Obvisusly someone has trod the uncharted ways to get anywhere new. But I am quite sure that the Shasin evaluation is not extremely good. For starters it consist of formulas that are hard to calculate. As OP send he calculates mobility: THat is well tested concept. One could argues that even material is mere proxy for mobility. Space definately is mere proxy for mobility but easier to use by humans. And well tested. there is no chess engine that does not estimate mobility. Also piece position is important and just about every single program has piece-square tables to given estimate on long term viability of having piece on certain square.

So spending time on trying mimic algorithmic procedure that might be useless might be bad use of time. BUT it is not wasted effort even if no gains in chess skills materialize given that programming and algorithm design are desirables skill and working out optimal way computing these does help on development/refinement those skills.

But also OP is unlikely to find someone interested on this particular puzzle
@dboing you have a good notion of what I am trying to do.

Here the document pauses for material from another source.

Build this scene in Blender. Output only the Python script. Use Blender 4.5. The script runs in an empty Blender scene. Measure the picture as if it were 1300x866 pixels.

For me it is about providing analysis of the latent features during the game, for each move. BUT NOT of the current position (although that might be usefull to add later) instead I show the aggregated parameters of all master games (or top engine games). Top level engine games are a kind of knowledge base or wisdom of the crowd.
This means for me it is important that the parameter, like mobility, expansion etc can be meaningful described in a sentence so that the player can understand it, but might not know the formular. Same as some people know what a standard deviation is, without having the formula.
I have little use for a parameter that can not translated into human speech, if it consists of to many rules/connections it is not a true principle that we can use in play i.e then its not a principal component.

So far I came up with (I found the ideas online):

"Expansion factor ": 1
"Expansion factor Queen Side": 1 (at the start of the game, >1 white has more space, < black has more space)
"Expansion factor King Side": 1
"Mobility" :
"Mobility P" :
"Mobility B N R" :
"Mobility Q" :
"Mobility P" :
"Material" :
"Packing Density" : Still need to finish the code for that
"Integrety" : This is a feature looking at the past moves. To help evaluate the current position. I used this in my games, the idea is if you made good moves then there should be something in the current position. This is actually something engines do not do. Most engines take FEN positions.

then additionaly
counts of how many pieces of which kind are on the board
counts of what kinds of moves are likely also for each piece type

So yeah I agree this is something I need (in the long run) to set up the right system, so that we get a system like Tesla's Autopilot, where user feedback, by tagging positions, can train a NN to learn what principles (or better questions) can be connected to certain positions. This is a little in the future, but already possible. I mean in the future because thats a lot of programming and I am only one person working on this in my free time.
If it get's this far, and it will (if not by my hands then someone else will do it) then we have Apps that actually can teach us to play better Chess.
Counting occupied squares reminds me of H. C. Opfermann, an infamous german chess book author. He did the same in his chess "teaching" books.